À cette perversion, elle oppose quelques lignes fragiles rappelant que son père est celui qui lui a appris à lire. C’est ainsi, çà et là, que le récit de Neige Sinno laisse passer un rai de lumière et de tendresse, de rares instants d’une enfance heureuse et innocente, faite de pluies d’été et de champs d’herbes hautes. Elle oppose aussi la littérature : la petite et la grande, l’ancienne et la contemporaine, celle dont le support est le papier et celle que l’on écoute en podcast. Elle a lu et relu Lolita ; les Chants d’Innocence et d’Expérience de William Blake (source de son titre, Triste tigre) ; les récits de Chalamov, tout en s’excusant auprès du lecteur parce que tout ne se vaut pas exactement : « Désolée pour le rapprochement », glisse-t-elle.

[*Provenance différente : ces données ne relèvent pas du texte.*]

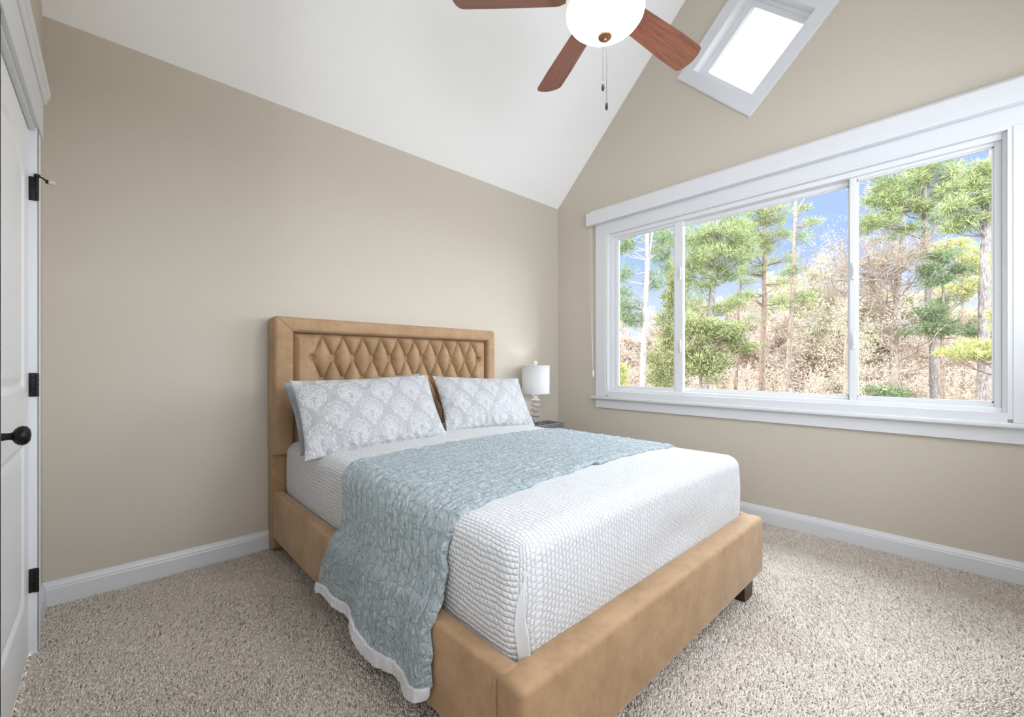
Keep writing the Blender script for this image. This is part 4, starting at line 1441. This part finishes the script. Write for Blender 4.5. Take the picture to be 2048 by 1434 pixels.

Elle a beau savoir évaluer la valeur esthétique d’un livre, ce qu’elle cherche, c’est la vérité, le noyau qui fait la vie et le ver qui le ronge. Peut-on parler de la « supériorité morale du survivant » ? La torture, le viol récurrent, la soumission totale : pourquoi ? Et comment y résiste-t-on, animé par quelle vertu, quelle force ?

Au labyrinthe de ces questions, elle ne saurait répondre, et de son Triste tigre émane une infinie tristesse que résume une fable qu’elle tire de l’observation des rues mexicaines où elle vit. Dans ces rues, écrit Neige Sinno, traînent partout des chiens et des chiennes errantes, des jeunes femelles abandonnées, jetées, que plus personne ne voit. La plupart meurent écrasées mais il y en a qui résistent : « Elles durent. C’est tout ce qu’elles font. » Au nom de quoi ? de qui ? De rien. Persévérance de l’être brute, minimale, vie réduite à moins qu’un corps.

Neige Sinno, Triste tigre, P.O.L, août 2023.